The Carbon Market Institute (CMI) today released a Working Paper as an initial review of recent research challenging the administration and implementation of the Human Induced Regeneration (HIR) carbon farming method. The Working Paper highlights concerns with foundational assumptions in the research papers and identifies practical ways forward.

CMI established a HIR Method Review Sub-Committee to prepare the Working Paper including members with expertise and experience working within the method.

The review addresses some of the foundational assumptions made and puts forward practical next steps to affirm the integrity of the HIR method, facilitate continuous improvement of carbon farming methods, and to support enhanced data transparency, with appropriate privacy protections.

In particular, the review identified that the papers do not support related public statements that “70 to 80 per cent of the Australian Carbon Credit Units (ACCUs) issued to these projects are devoid of integrity – they do not represent real and additional abatement”. Neither paper 1 or 2 attempts to quantify the amount of ACCUs the authors claim are “devoid of integrity” in the analysis.

Instead, the papers identify potential technical issues which are acknowledged as either stemming from challenges with access to project level data, or the analysis highlights that the problems relate only to a small subset of projects or parts of projects, rather than all projects.

“Given the gravity of the claims made, CMI and its members are committed to a review of the papers released and as such, have completed this initial analysis to support further discussion about the HIR method and its administration. We also continue to welcome proposals for ongoing improvement in methods, additionality, transparency and governance,” said John Connor, CMI CEO.

The Working Paper suggests the below measures to chart a practical way forward:

  • Affirmation of integrity of the HIR method: CMI stands ready to participate in any further reviews on HIR method improvements and to support independent analysis on the impact of the method based on appropriate data inputs.
  • Continuous improvement of carbon farming: CMI is committed to continuous improvement of Australia’s carbon market and welcomes both scheme wide and method specific proposals for ongoing improvement, along with measures to strengthen governance.
  • Enhanced data transparency: A key theme arising from the papers is availability of data for independent research and analysis. CMI, through its Landscape Taskforce, has been raising the importance of improved national data sharing frameworks that would improve transparency for some time and would welcome further collaboration on these frameworks as a practical next step.

In conjunction with the Working Paper, CMI has separately released an Explainer that provides a detailed overview of the key aspects of Australia’s carbon credit scheme and the ‘checks and balances’ in place to ensure integrity.

The Working Paper has been prepared to facilitate further discussion and does not necessarily represent an approved policy position of CMI or any of its individual members.

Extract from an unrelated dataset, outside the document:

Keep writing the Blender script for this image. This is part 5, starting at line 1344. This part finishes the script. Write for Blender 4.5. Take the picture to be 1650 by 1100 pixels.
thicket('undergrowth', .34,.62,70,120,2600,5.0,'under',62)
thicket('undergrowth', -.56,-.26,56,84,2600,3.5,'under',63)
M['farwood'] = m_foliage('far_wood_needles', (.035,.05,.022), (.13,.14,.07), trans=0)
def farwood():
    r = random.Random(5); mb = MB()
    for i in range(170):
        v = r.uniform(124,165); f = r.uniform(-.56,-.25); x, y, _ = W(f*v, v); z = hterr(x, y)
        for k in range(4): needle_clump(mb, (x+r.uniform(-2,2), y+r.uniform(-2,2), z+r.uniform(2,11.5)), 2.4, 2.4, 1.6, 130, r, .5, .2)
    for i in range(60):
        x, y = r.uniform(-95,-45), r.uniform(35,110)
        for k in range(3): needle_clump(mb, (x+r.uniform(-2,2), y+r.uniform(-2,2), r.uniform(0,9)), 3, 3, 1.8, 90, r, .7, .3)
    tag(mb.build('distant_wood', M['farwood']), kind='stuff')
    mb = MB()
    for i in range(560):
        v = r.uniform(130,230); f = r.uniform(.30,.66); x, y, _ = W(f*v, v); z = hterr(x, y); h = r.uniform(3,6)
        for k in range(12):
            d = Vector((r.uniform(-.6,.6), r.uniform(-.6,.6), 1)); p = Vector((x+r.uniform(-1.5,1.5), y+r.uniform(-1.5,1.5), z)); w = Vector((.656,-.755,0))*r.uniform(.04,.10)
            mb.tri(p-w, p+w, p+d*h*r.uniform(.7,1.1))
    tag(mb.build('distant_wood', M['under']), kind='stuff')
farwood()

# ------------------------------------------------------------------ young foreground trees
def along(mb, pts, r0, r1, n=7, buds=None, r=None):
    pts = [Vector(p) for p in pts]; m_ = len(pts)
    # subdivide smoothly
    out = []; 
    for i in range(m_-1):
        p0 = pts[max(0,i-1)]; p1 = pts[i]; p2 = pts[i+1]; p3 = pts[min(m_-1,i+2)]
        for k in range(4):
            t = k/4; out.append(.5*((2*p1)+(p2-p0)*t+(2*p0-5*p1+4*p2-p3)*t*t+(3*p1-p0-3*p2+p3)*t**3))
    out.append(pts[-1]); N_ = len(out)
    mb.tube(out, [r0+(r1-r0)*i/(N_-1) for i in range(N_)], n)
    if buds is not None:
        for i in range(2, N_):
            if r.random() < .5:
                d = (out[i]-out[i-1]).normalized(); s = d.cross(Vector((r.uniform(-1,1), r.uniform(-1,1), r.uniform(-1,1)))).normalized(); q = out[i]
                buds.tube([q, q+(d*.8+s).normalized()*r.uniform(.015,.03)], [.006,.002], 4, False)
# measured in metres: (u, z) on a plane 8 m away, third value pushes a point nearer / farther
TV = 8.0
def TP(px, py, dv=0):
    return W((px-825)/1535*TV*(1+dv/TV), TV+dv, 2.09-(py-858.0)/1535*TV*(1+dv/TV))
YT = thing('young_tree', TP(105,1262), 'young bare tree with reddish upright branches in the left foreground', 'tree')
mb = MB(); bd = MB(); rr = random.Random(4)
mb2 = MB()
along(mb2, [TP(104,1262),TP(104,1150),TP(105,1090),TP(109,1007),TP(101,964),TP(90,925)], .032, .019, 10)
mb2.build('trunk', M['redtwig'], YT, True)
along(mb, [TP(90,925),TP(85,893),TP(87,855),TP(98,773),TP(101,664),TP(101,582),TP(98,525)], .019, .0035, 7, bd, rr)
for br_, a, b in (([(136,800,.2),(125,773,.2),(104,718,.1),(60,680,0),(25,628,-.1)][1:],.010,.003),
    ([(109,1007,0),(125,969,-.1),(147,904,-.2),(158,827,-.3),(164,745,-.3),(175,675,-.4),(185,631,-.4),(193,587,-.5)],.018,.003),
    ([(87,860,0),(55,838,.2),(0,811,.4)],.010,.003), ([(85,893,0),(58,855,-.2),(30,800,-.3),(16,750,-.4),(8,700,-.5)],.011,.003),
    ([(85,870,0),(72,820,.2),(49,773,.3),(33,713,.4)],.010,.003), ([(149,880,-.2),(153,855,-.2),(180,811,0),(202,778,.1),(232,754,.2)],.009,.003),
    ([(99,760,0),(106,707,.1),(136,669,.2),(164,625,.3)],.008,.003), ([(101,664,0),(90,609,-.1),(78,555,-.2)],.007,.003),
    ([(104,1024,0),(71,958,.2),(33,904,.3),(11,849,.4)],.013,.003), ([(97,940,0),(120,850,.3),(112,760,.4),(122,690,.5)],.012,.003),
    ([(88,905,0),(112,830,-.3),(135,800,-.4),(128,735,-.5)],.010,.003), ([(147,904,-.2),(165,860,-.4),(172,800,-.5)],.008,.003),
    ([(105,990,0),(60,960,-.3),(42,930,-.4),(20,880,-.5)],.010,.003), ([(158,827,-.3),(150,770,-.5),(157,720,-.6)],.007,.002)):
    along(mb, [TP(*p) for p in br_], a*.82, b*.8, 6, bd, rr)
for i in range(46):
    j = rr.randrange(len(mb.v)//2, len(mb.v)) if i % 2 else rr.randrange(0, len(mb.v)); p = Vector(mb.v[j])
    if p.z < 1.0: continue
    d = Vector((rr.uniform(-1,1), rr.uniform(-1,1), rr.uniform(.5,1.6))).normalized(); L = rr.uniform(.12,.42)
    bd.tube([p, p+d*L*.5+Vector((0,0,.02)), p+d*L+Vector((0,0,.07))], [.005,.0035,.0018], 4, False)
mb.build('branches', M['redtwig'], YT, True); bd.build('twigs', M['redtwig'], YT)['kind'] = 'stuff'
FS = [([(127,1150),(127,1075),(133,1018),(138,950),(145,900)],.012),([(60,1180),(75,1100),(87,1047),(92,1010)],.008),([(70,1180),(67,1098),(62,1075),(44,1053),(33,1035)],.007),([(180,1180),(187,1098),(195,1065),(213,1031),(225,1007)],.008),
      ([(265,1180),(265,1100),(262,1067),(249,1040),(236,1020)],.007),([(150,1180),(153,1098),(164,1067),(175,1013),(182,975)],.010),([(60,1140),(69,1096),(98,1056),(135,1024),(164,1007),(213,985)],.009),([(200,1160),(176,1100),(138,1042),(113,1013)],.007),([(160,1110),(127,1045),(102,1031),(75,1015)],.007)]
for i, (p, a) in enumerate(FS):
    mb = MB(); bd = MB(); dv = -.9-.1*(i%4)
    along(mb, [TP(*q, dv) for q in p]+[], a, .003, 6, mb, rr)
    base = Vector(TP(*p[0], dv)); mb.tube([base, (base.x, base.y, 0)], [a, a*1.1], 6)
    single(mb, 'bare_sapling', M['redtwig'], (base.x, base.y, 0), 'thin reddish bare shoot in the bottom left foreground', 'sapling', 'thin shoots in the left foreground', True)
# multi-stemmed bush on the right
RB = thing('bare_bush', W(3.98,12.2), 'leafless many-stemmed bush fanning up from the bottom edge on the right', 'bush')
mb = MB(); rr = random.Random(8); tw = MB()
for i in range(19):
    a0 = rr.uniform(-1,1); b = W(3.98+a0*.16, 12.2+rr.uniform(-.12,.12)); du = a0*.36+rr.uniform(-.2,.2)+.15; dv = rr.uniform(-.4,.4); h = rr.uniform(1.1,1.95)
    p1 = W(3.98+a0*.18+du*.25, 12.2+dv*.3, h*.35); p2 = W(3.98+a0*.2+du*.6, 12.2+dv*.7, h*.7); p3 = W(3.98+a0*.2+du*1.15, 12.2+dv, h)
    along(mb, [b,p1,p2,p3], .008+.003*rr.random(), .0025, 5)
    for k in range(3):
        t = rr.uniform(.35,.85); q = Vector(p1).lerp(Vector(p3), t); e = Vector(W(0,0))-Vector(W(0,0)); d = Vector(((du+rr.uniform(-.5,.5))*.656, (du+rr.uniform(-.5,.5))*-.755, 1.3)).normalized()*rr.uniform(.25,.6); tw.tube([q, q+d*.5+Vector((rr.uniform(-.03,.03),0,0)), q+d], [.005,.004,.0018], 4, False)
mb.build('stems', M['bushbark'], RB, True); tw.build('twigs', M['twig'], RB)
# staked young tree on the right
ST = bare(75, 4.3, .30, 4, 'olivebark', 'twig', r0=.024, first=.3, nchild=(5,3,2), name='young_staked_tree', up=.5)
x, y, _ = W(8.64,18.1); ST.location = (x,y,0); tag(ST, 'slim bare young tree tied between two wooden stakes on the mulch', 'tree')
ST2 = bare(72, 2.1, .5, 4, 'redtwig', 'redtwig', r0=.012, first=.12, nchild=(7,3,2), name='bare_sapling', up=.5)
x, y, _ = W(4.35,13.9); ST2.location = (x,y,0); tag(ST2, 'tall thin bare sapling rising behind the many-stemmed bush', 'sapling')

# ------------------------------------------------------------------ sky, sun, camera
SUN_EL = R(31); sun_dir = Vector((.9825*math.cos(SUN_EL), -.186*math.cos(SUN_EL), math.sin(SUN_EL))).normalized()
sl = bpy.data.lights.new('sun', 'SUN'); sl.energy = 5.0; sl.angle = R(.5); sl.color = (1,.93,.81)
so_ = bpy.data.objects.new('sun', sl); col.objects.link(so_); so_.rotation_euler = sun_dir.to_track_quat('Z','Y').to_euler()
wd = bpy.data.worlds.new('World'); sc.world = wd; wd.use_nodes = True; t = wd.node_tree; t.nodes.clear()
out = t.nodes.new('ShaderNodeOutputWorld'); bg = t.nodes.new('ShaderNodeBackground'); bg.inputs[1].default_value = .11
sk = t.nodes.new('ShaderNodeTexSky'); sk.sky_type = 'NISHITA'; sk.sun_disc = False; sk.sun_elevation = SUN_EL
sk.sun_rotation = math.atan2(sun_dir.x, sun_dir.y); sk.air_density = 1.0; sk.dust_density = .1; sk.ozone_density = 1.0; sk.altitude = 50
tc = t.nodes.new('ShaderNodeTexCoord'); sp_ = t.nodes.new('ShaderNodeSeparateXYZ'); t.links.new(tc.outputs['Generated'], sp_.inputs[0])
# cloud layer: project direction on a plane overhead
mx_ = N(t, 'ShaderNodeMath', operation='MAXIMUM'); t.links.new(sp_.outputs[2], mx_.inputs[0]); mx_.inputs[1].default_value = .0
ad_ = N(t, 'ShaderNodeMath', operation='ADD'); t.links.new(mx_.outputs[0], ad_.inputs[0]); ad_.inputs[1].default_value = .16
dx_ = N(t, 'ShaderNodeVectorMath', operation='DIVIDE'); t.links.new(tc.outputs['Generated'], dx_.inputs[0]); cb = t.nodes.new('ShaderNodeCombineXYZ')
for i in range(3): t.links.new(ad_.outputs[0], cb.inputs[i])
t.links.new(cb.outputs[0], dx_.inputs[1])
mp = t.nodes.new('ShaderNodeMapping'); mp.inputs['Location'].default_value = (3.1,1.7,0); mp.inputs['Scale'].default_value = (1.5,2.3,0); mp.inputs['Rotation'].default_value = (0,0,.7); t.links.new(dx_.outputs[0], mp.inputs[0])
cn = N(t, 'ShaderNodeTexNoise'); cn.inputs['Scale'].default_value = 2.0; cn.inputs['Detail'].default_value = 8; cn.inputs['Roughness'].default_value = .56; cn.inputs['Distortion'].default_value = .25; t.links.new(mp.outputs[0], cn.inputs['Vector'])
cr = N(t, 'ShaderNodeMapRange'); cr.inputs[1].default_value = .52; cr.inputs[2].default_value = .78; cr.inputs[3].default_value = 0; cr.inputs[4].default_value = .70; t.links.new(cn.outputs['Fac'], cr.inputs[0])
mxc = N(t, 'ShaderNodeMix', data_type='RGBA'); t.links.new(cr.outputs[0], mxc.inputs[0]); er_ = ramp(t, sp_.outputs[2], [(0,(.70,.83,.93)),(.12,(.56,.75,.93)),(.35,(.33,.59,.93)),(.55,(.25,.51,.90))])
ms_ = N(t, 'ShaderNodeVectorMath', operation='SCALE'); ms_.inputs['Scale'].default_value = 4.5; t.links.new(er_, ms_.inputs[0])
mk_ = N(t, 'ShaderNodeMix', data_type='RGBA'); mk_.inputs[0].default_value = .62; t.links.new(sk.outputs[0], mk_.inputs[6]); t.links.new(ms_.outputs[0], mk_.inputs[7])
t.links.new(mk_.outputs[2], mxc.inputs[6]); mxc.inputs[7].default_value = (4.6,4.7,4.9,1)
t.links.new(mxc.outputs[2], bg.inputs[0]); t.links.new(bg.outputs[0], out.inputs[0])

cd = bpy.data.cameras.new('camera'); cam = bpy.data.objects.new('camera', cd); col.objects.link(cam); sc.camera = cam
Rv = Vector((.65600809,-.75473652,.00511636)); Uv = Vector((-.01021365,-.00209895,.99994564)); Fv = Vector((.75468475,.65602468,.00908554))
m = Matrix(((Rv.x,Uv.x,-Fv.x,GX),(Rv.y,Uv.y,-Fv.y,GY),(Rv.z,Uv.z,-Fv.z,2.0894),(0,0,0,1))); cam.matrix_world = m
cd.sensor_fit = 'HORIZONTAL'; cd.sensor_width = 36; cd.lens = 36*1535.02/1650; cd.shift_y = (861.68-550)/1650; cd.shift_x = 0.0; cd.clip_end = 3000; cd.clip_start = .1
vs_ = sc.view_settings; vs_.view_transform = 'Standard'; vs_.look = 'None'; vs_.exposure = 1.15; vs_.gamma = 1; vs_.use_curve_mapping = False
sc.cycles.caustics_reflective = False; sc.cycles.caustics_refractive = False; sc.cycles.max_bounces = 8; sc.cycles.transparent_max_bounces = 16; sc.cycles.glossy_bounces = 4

The Carbon Market Institute is the independent industry association for business leading the transition to net zero emissions. Its over 130 members include primary producers, carbon project developers, Indigenous corporations, legal and advisory services, insurers, banks and emission intensive industries developing decarbonisation and offset strategies. CMI’s policy positions are approved by its Board and do not necessarily represent the views of all CMI members.